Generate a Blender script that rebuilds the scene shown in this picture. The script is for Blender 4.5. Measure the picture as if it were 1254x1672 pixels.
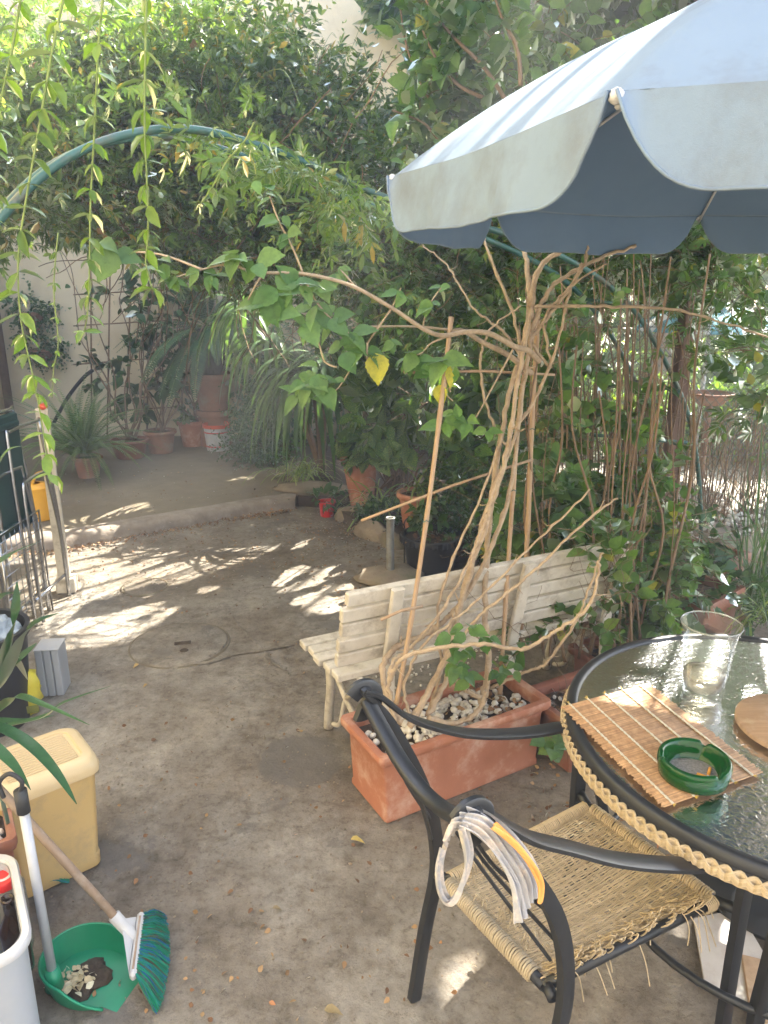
import bpy, math, random
import numpy as np
from math import sin, cos, pi, radians, sqrt, atan2
random.seed(7); RS = np.random.RandomState(11)
for o in list(bpy.data.objects): bpy.data.objects.remove(o)
SC = bpy.context.scene; COL = SC.collection

# ------------------------------------------------------------------ camera
CAM_H = 1.9; PITCH = 17.0; FPX = 1672*26/36
cd = bpy.data.cameras.new('camera'); cam = bpy.data.objects.new('camera', cd); COL.objects.link(cam)
cam.location = (0, 0, CAM_H); cam.rotation_euler = (radians(90-PITCH), 0, 0)
cd.sensor_fit = 'VERTICAL'; cd.sensor_height = 36; cd.lens = 26; cd.clip_end = 400; cd.clip_start = .05
SC.camera = cam
# ------------------------------------------------------------------ light
SUN_AZ = radians(38); SUN_EL = radians(43)
SD = np.array([sin(SUN_AZ)*cos(SUN_EL), cos(SUN_AZ)*cos(SUN_EL), sin(SUN_EL)])
w = bpy.data.worlds.new('World'); SC.world = w; w.use_nodes = True
nt = w.node_tree; nt.nodes.clear()
sky = nt.nodes.new('ShaderNodeTexSky'); sky.sky_type = 'NISHITA'; sky.sun_disc = False
sky.sun_elevation = SUN_EL; sky.sun_rotation = SUN_AZ; sky.air_density = 1.0; sky.dust_density = 2.5; sky.ozone_density = .6
bg = nt.nodes.new('ShaderNodeBackground'); bg.inputs[1].default_value = .15
wo = nt.nodes.new('ShaderNodeOutputWorld'); nt.links.new(sky.outputs[0], bg.inputs[0]); nt.links.new(bg.outputs[0], wo.inputs[0])
sl = bpy.data.lights.new('sun', 'SUN'); sl.energy = 5.0; sl.angle = radians(.45); sl.color = (1, .94, .84)
so = bpy.data.objects.new('sun', sl); COL.objects.link(so)
so.rotation_euler = (pi/2-SUN_EL, 0, pi-SUN_AZ); so.location = (6, 8, 9)
vs = SC.view_settings; SC.display_settings.display_device = 'sRGB'
vs.view_transform = 'Standard'; vs.look = 'None'; vs.gamma = 1; vs.use_curve_mapping = False; vs.exposure = 2.95
SC.render.engine = 'CYCLES'
SC.cycles.max_bounces = 8; SC.cycles.transparent_max_bounces = 16; SC.cycles.transmission_bounces = 6
SC.cycles.diffuse_bounces = 4

# ------------------------------------------------------------------ place helpers
_c, _s = cos(radians(PITCH)), sin(radians(PITCH))
def ray(px, py):
    x = px-627; y = py-836
    return np.array([x, FPX*_c - y*_s, -(FPX*_s + y*_c)])
def G(px, py, z=0.0):
    r = ray(px, py); t = (z-CAM_H)/r[2]; return np.array([r[0]*t, r[1]*t, z])
def R(px, py, Y):
    r = ray(px, py); t = Y/r[1]; return np.array([r[0]*t, Y, CAM_H + r[2]*t])

# ------------------------------------------------------------------ objects helpers
def setp(o, label=None, cat=None, group=None, kind=None):
    if label: o['label'] = label
    if cat: o['category'] = cat
    if group: o['group'] = group
    if kind: o['kind'] = kind
    return o
def thing(name, label, cat, loc=(0, 0, 0), group=None):
    o = bpy.data.objects.new(name, None); COL.objects.link(o)
    o.location = [float(v) for v in loc]; o.empty_display_size = .05
    return setp(o, label, cat, group)
def origin(o):
    v = np.zeros(3)
    while o is not None: v = v+np.array(o.location); o = o.parent
    return v
def link(name, me, parent=None, loc=None, mat=None):
    if mat is not None and not me.materials: me.materials.append(mat)
    o = bpy.data.objects.new(name, me); COL.objects.link(o)
    if parent is not None: o.parent = parent
    if loc is not None: o.location = [float(v) for v in loc]
    return o
def raw_mesh(name, V, F4, mat, smooth=False, F3=None):
    """V (n,3); F4 (m,4) quads; F3 (k,3) tris."""
    me = bpy.data.meshes.new(name); V = np.asarray(V, dtype=np.float32)
    F4 = np.asarray(F4 if F4 is not None else np.zeros((0, 4)), dtype=np.int32).reshape(-1, 4)
    F3 = np.asarray(F3 if F3 is not None else np.zeros((0, 3)), dtype=np.int32).reshape(-1, 3)
    n4, n3 = len(F4), len(F3)
    me.vertices.add(len(V)); me.vertices.foreach_set('co', V.ravel())
    me.loops.add(n4*4+n3*3); me.loops.foreach_set('vertex_index', np.concatenate([F4.ravel(), F3.ravel()]))
    me.polygons.add(n4+n3)
    st = np.concatenate([np.arange(n4)*4, n4*4+np.arange(n3)*3]).astype(np.int32)
    me.polygons.foreach_set('loop_start', st)
    if smooth: me.polygons.foreach_set('use_smooth', np.ones(n4+n3, dtype=bool))
    me.update(calc_edges=True); me.validate()
    if mat is not None: me.materials.append(mat)
    return me

class MB:
    def __init__(s): s.v = []; s.f = []
    def add(s, vs, fs):
        n = len(s.v); s.v += [tuple(float(c) for c in v) for v in vs]; s.f += [tuple(i+n for i in f) for f in fs]; return s
    def box(s, c, size, rz=0, M=None, bev=0.0, taper=1.0):
        hx, hy, hz = size[0]/2, size[1]/2, size[2]/2
        if bev <= 0:
            vs = [(x*hx*(taper if z < 0 else 1), y*hy*(taper if z < 0 else 1), z*hz) for x, y, z in
                  ((-1,-1,-1),(1,-1,-1),(1,1,-1),(-1,1,-1),(-1,-1,1),(1,-1,1),(1,1,1),(-1,1,1))]
            fs = [(0,3,2,1),(4,5,6,7),(0,1,5,4),(1,2,6,5),(2,3,7,6),(3,0,4,7)]
        else:   # chamfered box: 24 verts
            b = min(bev, hx*.9, hy*.9, hz*.9); vs = []; idx = {}
            for sx in (-1, 1):
                for sy in (-1, 1):
                    for sz in (-1, 1):
                        for a in range(3):
                            p = [sx*(hx-b), sy*(hy-b), sz*(hz-b)]; p[a] = (sx*hx, sy*hy, sz*hz)[a]
                            if sz < 0: p[0] *= taper; p[1] *= taper
                            idx[(sx, sy, sz, a)] = len(vs); vs.append(tuple(p))
            fs = []
            def q(*k): fs.append(tuple(idx[i] for i in k))
            for sg in (-1, 1):
                q((sg,-1,-1,0),(sg,1,-1,0),(sg,1,1,0),(sg,-1,1,0)); q((-1,sg,-1,1),(1,sg,-1,1),(1,sg,1,1),(-1,sg,1,1)); q((-1,-1,sg,2),(1,-1,sg,2),(1,1,sg,2),(-1,1,sg,2))
            for a in (-1, 1):
                for c_ in (-1, 1):
                    q((a,c_,-1,0),(a,c_,1,0),(a,c_,1,1),(a,c_,-1,1))
                    q((a,-1,c_,0),(a,1,c_,0),(a,1,c_,2),(a,-1,c_,2))
                    q((-1,a,c_,1),(1,a,c_,1),(1,a,c_,2),(-1,a,c_,2))
                    for d in (-1, 1): q((a,c_,d,0),(a,c_,d,1),(a,c_,d,2))
        if M is None:
            cr, sr = cos(rz), sin(rz)
            vs = [(x*cr-y*sr+c[0], x*sr+y*cr+c[1], z+c[2]) for x, y, z in vs]
        else:
            M = np.asarray(M); vs = [tuple(M @ np.array(v)+np.array(c)) for v in vs]
        return s.add(vs, fs)
    def tube(s, pts, r, n=8, caps=True, flat=None, up=None):
        """r: number or list; flat=(a,b) gives an elliptic/rect strap section oriented by up."""
        P = [np.array(p, dtype=float) for p in pts]; K = len(P)
        rr = list(r) if isinstance(r, (list, tuple, np.ndarray)) else [r]*K
        vs = []; fs = []
        prev = None
        for i in range(K):
            t = P[min(i+1, K-1)]-P[max(i-1, 0)]; t = t/(np.linalg.norm(t)+1e-12)
            if up is not None: ref = np.array(up, dtype=float)
            elif prev is not None: ref = prev
            else: ref = np.array([0, 0, 1.]) if abs(t[2]) < .9 else np.array([1., 0, 0])
            b = ref-t*np.dot(ref, t)
            if np.linalg.norm(b) < 1e-4: b = np.cross(t, np.array([.3, .7, .2]))
            b /= np.linalg.norm(b); a = np.cross(t, b)
            prev = b
            if flat:
                for (ka, kb) in ((-1,-.6),(-.8,-1),(.8,-1),(1,-.6),(1,.6),(.8,1),(-.8,1),(-1,.6)):
                    vs.append(P[i]+a*ka*flat[0]*rr[i]+b*kb*flat[1]*rr[i])
            else:
                for k in range(n):
                    an = 2*pi*k/n; vs.append(P[i]+(a*cos(an)+b*sin(an))*rr[i])
        m = 8 if flat else n
        for i in range(K-1):
            for k in range(m):
                k2 = (k+1) % m; fs.append((i*m+k, i*m+k2, (i+1)*m+k2, (i+1)*m+k))
        if caps: fs.append(tuple(range(m))[::-1]); fs.append(tuple((K-1)*m+k for k in range(m)))
        return s.add(vs, fs)
    def lathe(s, prof, c=(0, 0, 0), n=28, caps=False, sx=1.0, sy=1.0, rz=0, tilt=0, taz=0, wob=0):
        vs = []; fs = []; K = len(prof)
        T = np.eye(3)
        if tilt:
            ax = np.array([cos(taz), sin(taz), 0]); k = np.array([[0,-ax[2],ax[1]],[ax[2],0,-ax[0]],[-ax[1],ax[0],0]])
            T = np.eye(3)+sin(tilt)*k+(1-cos(tilt))*k@k
        for i, (r, z) in enumerate(prof):
            for k in range(n):
                a = 2*pi*k/n; rw = r*(1+wob*sin(3*a+z*9))
                x, y = rw*cos(a)*sx, rw*sin(a)*sy
                p = T @ np.array([x*cos(rz)-y*sin(rz), x*sin(rz)+y*cos(rz), z]); vs.append(p+np.array(c))
        for i in range(K-1):
            for k in range(n):
                k2 = (k+1) % n; fs.append((i*n+k, i*n+k2, (i+1)*n+k2, (i+1)*n+k))
        if caps: fs.append(tuple(range(n))[::-1]); fs.append(tuple((K-1)*n+k for k in range(n)))
        return s.add(vs, fs)
    def grid(s, fn, nu, nv, closed_u=False):
        vs = [fn(i/nu, j/nv) for i in range(nu+(0 if closed_u else 1)) for j in range(nv+1)]
        fs = []; nn = nu if closed_u else nu+1
        for i in range(nu):
            for j in range(nv):
                a = i*(nv+1)+j; b = ((i+1) % nn)*(nv+1)+j; fs.append((a, b, b+1, a+1))
        return s.add(vs, fs)
    def blob(s, c, r, sq=1.0, rz=0, seed=0, n=7, m=5):
        rd = random.Random(seed); vs = []; fs = []; rx, ry, rh = r if hasattr(r, '__len__') else (r, r, r*sq)
        for i in range(m+1):
            ph = pi*i/m
            for k in range(n):
                a = 2*pi*k/n; j = 1+rd.uniform(-.14, .14) if 0 < i < m else 1
                x, y, z = rx*sin(ph)*cos(a)*j, ry*sin(ph)*sin(a)*j, rh*cos(ph)*j
                vs.append((x*cos(rz)-y*sin(rz)+c[0], x*sin(rz)+y*cos(rz)+c[1], z+c[2]))
        for i in range(m):
            for k in range(n):
                k2 = (k+1) % n; fs.append((i*n+k, (i+1)*n+k, (i+1)*n+k2, i*n+k2))
        return s.add(vs, fs)
    def build(s, name, mat, parent=None, smooth=False, label=None, cat=None, group=None, kind=None, auto=None):
        V = np.array(s.v, dtype=float)
        if parent is not None: V = V-origin(parent)
        me = bpy.data.meshes.new(name); me.from_pydata(V.tolist(), [], s.f); me.update()
        if smooth or auto is not None:
            me.polygons.foreach_set('use_smooth', [True]*len(me.polygons))
            if auto is not None:
                try: me.set_sharp_from_angle(angle=radians(auto))
                except Exception: pass
        me.materials.append(mat)
        o = bpy.data.objects.new(name, me); COL.objects.link(o)
        if parent is not None: o.parent = parent
        return setp(o, label, cat, group, kind)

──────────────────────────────

Given request » Return nothing but the lines running from the start of the data to the line with "SC = bpy.context.scene; COL = SC.collection", please, both ends included and no pictures.

Final result »
Generate a Blender script that rebuilds the scene shown in this picture. The script is for Blender 4.5. Measure the picture as if it were 1254x1672 pixels.
import bpy, math, random
import numpy as np
from math import sin, cos, pi, radians, sqrt, atan2
random.seed(7); RS = np.random.RandomState(11)
for o in list(bpy.data.objects): bpy.data.objects.remove(o)
SC = bpy.context.scene; COL = SC.collection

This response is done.